L’exposition a été conçue principalement mais pas exclusivement, pour une utilisation dans le milieu scolaire. Sans réduire, elle simplifie et organise les différentes esthétiques. Pour chaque mouvement, le contexte international est évoqué, les idées forces sont suggérées et l’apport des créateurs belges est mis en exergue. L’ordre chronologique adopté comme fil conducteur fait se succéder l’expressionnisme, le futurisme et le constructivisme, Dada, le surréalisme, mais aussi les écrivains sensibles à la modernité, trop indépendants pour s’enfermer dans une esthétique précise (Michaux, Baillon, Neuhuys, Norge, etc.). Le rôle des revues n’est pas oublié, une des caractéristiques de l’époque étant la prolifération des publications comme autant de lieux du débat littéraire et artistique.
La présentation est inspirée des essais décoratifs de l’époque. En dehors des textes d’auteurs, peu de commentaires apparaissent sur les panneaux. Ils sont repris dans une brochure d’accompagnement conçue comme un petit dictionnaire des avant-gardes littéraires en Belgique, qui a pour but de synthétiser les idées clés et d’expliquer l’apport des différents auteurs et plasticiens, toujours en fonction des documents présentés.

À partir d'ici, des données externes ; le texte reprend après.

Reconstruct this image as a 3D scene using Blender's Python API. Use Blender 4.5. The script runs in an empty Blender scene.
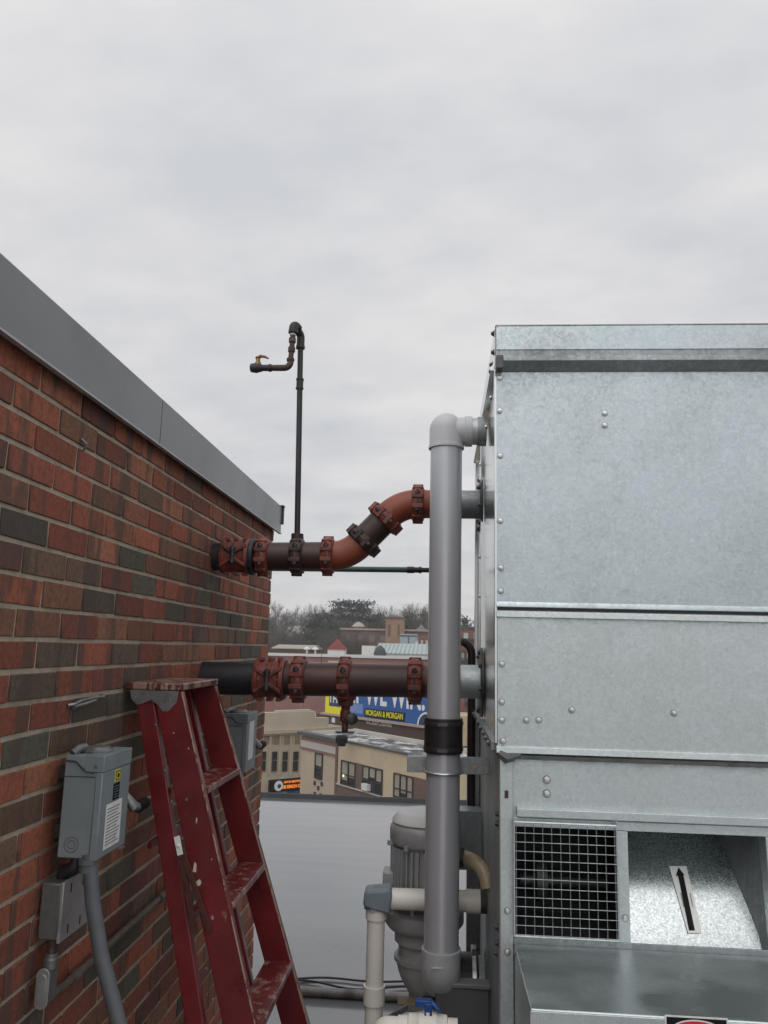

Les enseignants peuvent également exploiter le vidéogramme produit par les Archives et Musée de la Littérature : Émergence des avant-gardes en Belgique francophone, d’une durée de 19 minutes. Cette réalisation propose des textes dits par deux comédiens, ainsi que quelques documents filmés, par exemple, Michel Seuphor peignant. La période prise en compte est cependant plus large que celle considérée dans l’exposition.